The strategic investment fund at the heart of the EU’s Investment Plan for Europe must “step up” its engagement with institutional investors to facilitate more sustainable infrastructure investment, a €13trn-plus coalition of pension funds and asset managers has said.

The Institutional Investors Group on Climate Change (IIGCC) addressed its call specifically to the investment committee of the European Fund for Strategic Investment (EFSI), the EU’s vehicle for implementing what was initially known as the Juncker Plan.

The IIGCC has previously made a series of recommendations to boost investment in renewable energy and other sustainable infrastructure in Europe through the EFSI.

In a report published yesterday, 20 September, it noted that some of these, such as “robust sustainability criteria” that rule out EU support for new high-carbon projects, have been taken up.

Looking ahead, it said that now the Investment Plan for Europe and the EFSI were in operation, “it is crucial that EFSI’s investment committee steps up its engagement with institutional investors”.

It said the European Investment Bank (EIB), EFSI’s main partner, was playing a “very positive role” in catalysing low-carbon investment and engaging the institutional community.

The IIGCC’s report, on aligning the EU financial system with a transition to low-carbon energy, comes after the European Commission (EC) last week announced that it would double the timespan and financial capacity of the EFSI, with “EFSI2.0” also focusing more on investments in projects contributing to limiting climate warming.

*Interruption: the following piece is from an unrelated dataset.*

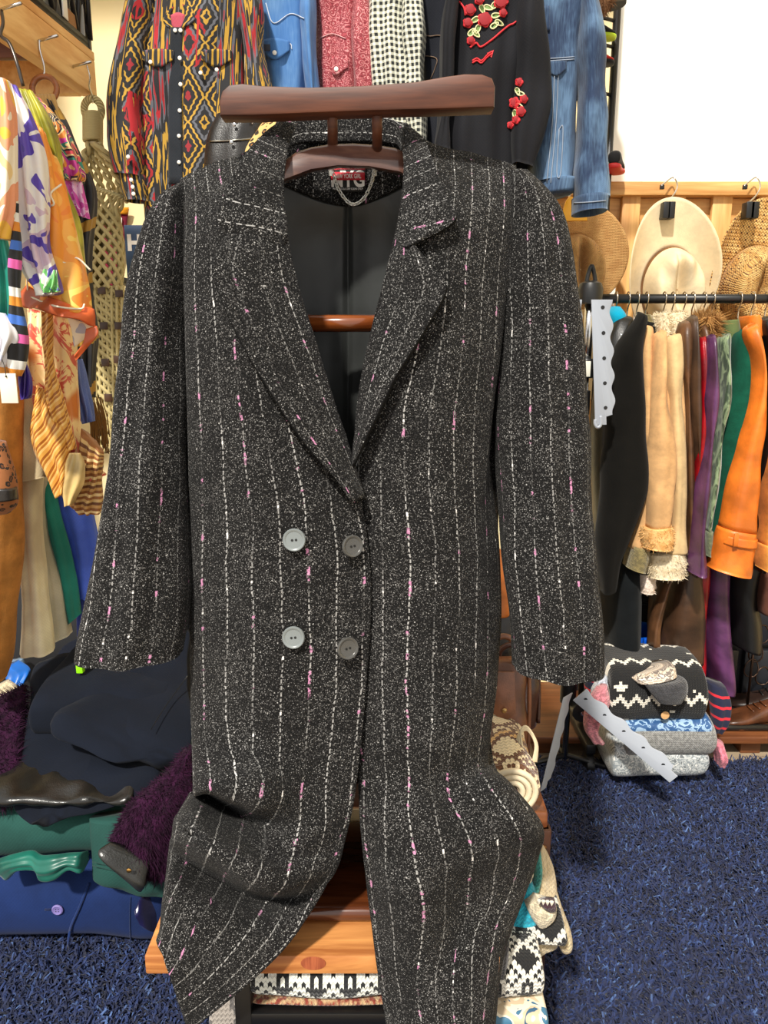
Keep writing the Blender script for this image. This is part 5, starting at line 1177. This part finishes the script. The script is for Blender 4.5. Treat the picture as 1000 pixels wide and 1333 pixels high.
drape('navy_trousers', 'dark navy wool trousers folded to a point over the black leather jacket', [(47,872,112,862,1.62,DV),(38,925,124,922,1.50,DV),(29,980,192,980,1.40,DV),(19,1022,208,1008,1.33,DV),(18,1046,170,1030,1.295,DV),(40,1062,90,1050,1.28,(0,.01,.016))], DNAVY, 'trousers', wr=.010)
nt = drape('navy_trousers', 'dark navy wool trousers on top of the left pile with a lime size clip', [(128,832,246,829,1.64,DV),(112,870,248,870,1.55,DV),(92,915,249,915,1.45,DV),(78,940,250,955,1.38,DV),(84,952,249,978,1.35,DV),(140,980,246,992,1.33,(0,.01,.018))], DNAVY, 'trousers', wr=.013)
box('size_clip', at(99, 877, 1.49), at(110, 857, 1.505), plastic((150, 236, 20), .4), nt, .002)
sweep('seam', [at(244, 880, 1.49), at(215, 920, 1.40), at(196, 950, 1.345)], .0010, cloth((8, 10, 15)), nt, 5, 12)
drape('dark_trousers', 'dark slate trousers standing behind the point of the navy ones', [(78,848,150,836,1.70,DV),(60,880,150,880,1.66,DV),(50,930,150,930,1.60,DV)], cloth((24, 28, 40), .9, .03), 'trousers')
PF = fur((22, 6, 20), (56, 18, 50))
pf = thing('fur_jacket', 'purple fur sleeve with a black leather tip hanging down the right of the pile', 'jacket', PG)
loft('fur', [(232,982,256,972,1.30,.02),(212,1006,254,1016,1.27,.03),(184,1036,250,1062,1.24,.03),(150,1072,243,1106,1.22,.032),(142,1094,230,1134,1.21,.028),(178,1124,212,1148,1.21,.015)], PF, pf, 48, 50, (.005, 2, .4), .008, 12, 2.3, fuzz=(9000, .011, .6, .0008))
loft('leather_tip', [(142,1096,196,1120,1.18,.010),(128,1110,190,1140,1.165,.010),(146,1130,188,1152,1.16,.009),(172,1150,184,1159,1.165,.006)], leather((40, 40, 38), .28), pf, 30, 16, (0, 1, 0), .003)
disc('snap', 168, 1133, 1.148, .0042, metal((206, 160, 90), .3), pf)
drape('fur_collar', 'purple fur at the left edge behind the navy trousers', [(-30,925,34,893,1.54,.03),(-30,960,32,940,1.46,.04),(-30,1000,26,990,1.38,.04),(-30,1042,18,1040,1.32,.03)], PF, 'fur', fuzz=(4000, .018, .3, .001))
drape('cream_knit', 'cream ribbed knit at the left edge above the purple fur', [(-20,900,10,886,1.66,.02),(-20,912,22,896,1.64,.025),(-20,926,16,912,1.62,.02)], knit((232, 214, 176), None, .005), 'knitwear')
drape('blue_cloth', 'crumpled bright blue cloth beside the cream knit', [(6,868,22,862,1.72,.02),(8,878,40,872,1.70,.02),(14,894,34,888,1.68,.02)], satin((20, 100, 190), .35), 'cloth')
drape('blue_cloth', 'pale blue grey cloth just above the bright blue one', [(10,862,30,858,1.76,.02),(12,870,34,868,1.75,.02)], satin((130, 160, 190), .4), 'cloth')
# ------------------------------------------------------------------ trunk, bags, knits under and beside the coat
def fairisle(a, b, c=None, sz=.0052, per=12):
    g = G('fairisle'); cu = (g.u/sz).fl(); cv = (g.v/sz+(((g.u/sz).fr()-.5).ab()*1.0)).fl()
    dx = ((cu.md(per))-per/2).ab(); dy = ((cv.md(per))-per/2).ab(); d = dx+dy
    m = d.lt(per*.5+.6)*d.gt(per*.5-1.6); m = m.mx(d.lt(1.6)); m = m.mx((cv.md(per*2)).lt(1.2)*(cu.md(2)).lt(.6))
    st = ((g.u/sz).fr()-.5).ab(); sv = ((g.v/sz+st*1.0).fr()-.5).ab()
    col = g.mix(m, a, b)
    if c: col = g.mix(((cv/ (per*2)).fr()).gt(.72), col, g.mix((cu+cv).md(4).lt(1.5), c, b))
    col = g.mix((sv*2).sm(.7, 1)*.5, col, (10, 10, 10))
    return g.done(col, .95, sv*-1+st*-.5, .7, .003, .25)
TRW = leather((58, 32, 20), .4)
tr = thing('trunk', 'dark brown leather trunk with a brass nail behind the coat, right of the bench', 'trunk')
tz = .418
box('trunk_body', (-.16, 1.18, .0), (.279, 1.62, tz-.05), wood((70, 36, 18), (122, 72, 42), .35, 0, .8, coat=.2), tr, .006); box('lid', (-.164, 1.175, tz-.049), (.283, 1.624, tz), wood((92, 48, 24), (140, 84, 50), .3, 0, .8, coat=.3), tr, .008)
box('corner_strap', (.24, 1.166, .02), (.287, 1.20, tz-.03), TRW, tr, .004); box('edge_trim', (-.16, 1.168, tz-.052), (.288, 1.19, tz-.03), TRW, tr, .004)
for x, z in ((.274, tz-.062), (.262, tz-.15), (.262, tz-.25)): lathe('brass_nail', [(.0055, 0), (.005, .002), (.002, .0035)], metal((150, 110, 70), .35), tr, (x, 1.166, z), rot=Matrix.Rotation(PI/2, 4, 'X'), n=16)
# rolled knit
kr_ = thing('rolled_knit', 'cream and brown patterned knit rolled up on the trunk beside the coat', 'knitwear')
c = at(662, 992, 1.20); rows = []
for y, k in ((1.16, .70), (1.168, .95), (1.19, 1), (1.30, 1.0), (1.44, .98), (1.46, .7)): rows.append(((c.x-.052*k, y, tz+.050), (c.x+.050*k, y, tz+.050), (0, 0, .048*k)))
loft('roll', rows, fairisle((232, 214, 176), (104, 66, 42), (226, 184, 120), .007, 8), kr_, 48, 40, (0, 1, 0), .005, 20, 2.0, px=False)
sw2 = ([], [], [])
for k in range(3):
    R_ = .018+k*.011; sweep('s', [(c.x+R_*math.cos(a), 1.158, tz+.05+R_*math.sin(a)*.95) for a in [2*PI*q/30 for q in range(30)]], .0052, None, n=7, closed=True, merge=sw2)
mk('roll_end', sw2[0], sw2[2], blobs([(236, 222, 190), (232, 216, 184), (112, 74, 50), (236, 222, 190)], 55, .6), kr_); lathe('roll_hollow', [(.010, 0), (.009, .003), (.002, .004)], plastic((40, 32, 26), .9), kr_, (c.x, 1.160, tz+.05), rot=Matrix.Rotation(PI/2, 4, 'X'), n=20)
for k in range(3): sweep('cord', [P(676+k*3, 985, 1.22), P(674+k*2, 960-k*3, 1.24), P(686, 950-k*2, 1.25), P(697+k, 968, 1.24), P(694+k*2, 992, 1.22)], .0022, cloth((222, 206, 172)), kr_, 6, 20)
def bag(name, label, x0, x1, y0, y1, z0, z1, m, handle=True, tab=True, studs=0):
    t = thing(name, label, 'bag', 'leather bags on the trunk'); xc = (x0+x1)/2; hx = (x1-x0)/2; yc = (y0+y1)/2; dy = (y1-y0)/2; H = z1-z0
    rows = [((xc-hx*k, yc, z0+H*f), (xc+hx*k, yc, z0+H*f), (0, dy*q, 0)) for f, k, q in ((0, .86, .9), (.03, .97, 1), (.3, 1, 1), (.7, .99, .85), (.95, .97, .45), (1, .94, .3))]
    loft('bag_body', rows, m, t, 48, 30, (0, 1, 0), .004, 12, 4, px=False)
    if handle: sweep('handle', [(xc-hx*.45, yc-dy*.3, z1-.01), (xc-hx*.4, yc-dy*.4, z1+.04), (xc, yc-dy*.4, z1+.055), (xc+hx*.4, yc-dy*.4, z1+.04), (xc+hx*.45, yc-dy*.3, z1-.01)], .006, m, t, 8, 24)
    if tab:
        f = prism('flap_tab', [(xc-.02, y0+.012, z1-.01), (xc+.02, y0+.012, z1-.01), (xc+.022, y0-.006, z0+H*.55), (xc, y0-.008, z0+H*.45), (xc-.022, y0-.006, z0+H*.55)], (0, .004, 0), m, t, .001); lathe('stud', [(.005, 0), (.004, .002), (.001, .003)], metal((190, 160, 110), .3), f, (xc, y0-.008, z0+H*.58), rot=Matrix.Rotation(PI/2, 4, 'X'), n=14)
    for k in range(studs): lathe('stud', [(.005, 0), (.004, .002), (.001, .003)], CHR, t, (x0+(x1-x0)*(k+.5)/studs, y0-.002, z0+H*.3), rot=Matrix.Rotation(PI/2, 4, 'X'), n=12)
    sweep('piping', [(xc-hx*.98, y0+.01, z0+.012), (xc-hx, y0+.02, z0+H*.6), (xc-hx*.95, yc-dy*.4, z1)], .004, m, t, 7, 16); sweep('piping', [(xc+hx*.98, y0+.01, z0+.012), (xc+hx, y0+.02, z0+H*.6), (xc+hx*.95, yc-dy*.4, z1)], .004, m, t, 7, 16)
    return t
a, b = at(640, 955, 1.34), at(694, 872, 1.34)
bag('leather_bag', 'brown leather handbag with a studded tab on the trunk behind the rolled knit', a.x-.03, b.x, 1.34, 1.44, tz, b.z, leather((112, 70, 46), .35))
a, b = at(690, 950, 1.46), at(706, 878, 1.46); bag('leather_bag', 'dark brown leather bag behind the studded brown handbag', a.x-.10, b.x, 1.46, 1.54, tz, b.z, leather((70, 42, 30), .35), tab=False)
a, b = at(640, 850, 1.56), at(672, 806, 1.56); bag('studded_bag', 'black studded bag stacked under the orange leather bag', a.x-.06, b.x, 1.56, 1.61, tz, b.z, leather((30, 26, 24), .35), handle=False, tab=False, studs=7)
a, b = at(630, 804, 1.57), at(668, 718, 1.57); bag('leather_bag', 'orange-tan leather bag between the coat body and its right sleeve', a.x-.06, b.x, 1.565, 1.605, a.z, b.z, leather((214, 116, 44), .35), handle=False)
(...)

Sustainability ‘relegated’ in CMU

The thrust of the investor group’s report was a call for financial regulation to “enable and facilitate” the real economy shifting to low-carbon, with the IIGCC making wide-ranging recommendations including changes to Solvency II regulation, the EU Emissions Trading Scheme and the EU’s Capital Markets Union (CMU) plan.

On the latter, it said Commission proposals on sustainable investment so far “relegate sustainability considerations to niches within the CMU rather than making them a cornerstone”.

The Commission launched a consultation on long-term and sustainable investment in December 2015, and the IIGCC said it supported “the development of a sustainable CMU action plan” as part of the EC’s review of its CMU proposals.

Specifically, it recommended that the EU’s 2030 climate-energy targets be built into the CMU review.

The investor group also called for “appropriate” treatment of infrastructure as an asset class in insurance and banking regulations (Solvency II and the Capital Requirements Directive, respectively).

This, it said, “should be able to advance the ability of investors to manage their legacy exposure towards high-carbon assets and invest into low-carbon projects and infrastructure corporations”.

However, it said that, while revisions to Solvency II and the Capital Requirements Directive address infrastructure investment “opportunities”, including sustainable infrastructure assets, “it does not of itself improve the way that capital markets assess, price and transfer risks on the side of high-carbon incumbents”.

It therefore called for more transparency about the risks inherent in high-carbon assets, and for rating agencies to better integrate climate risk in ratings.

It acknowledged calls from EU policymakers for pension funds to conduct climate stress-tests and said that, although it supported this in principle, it would be premature to require “mandatory, full stress-testing of asset owners’ climate risk exposure”.

“However,” it added, “basic stress-testing should be encouraged to the extent currently possible.”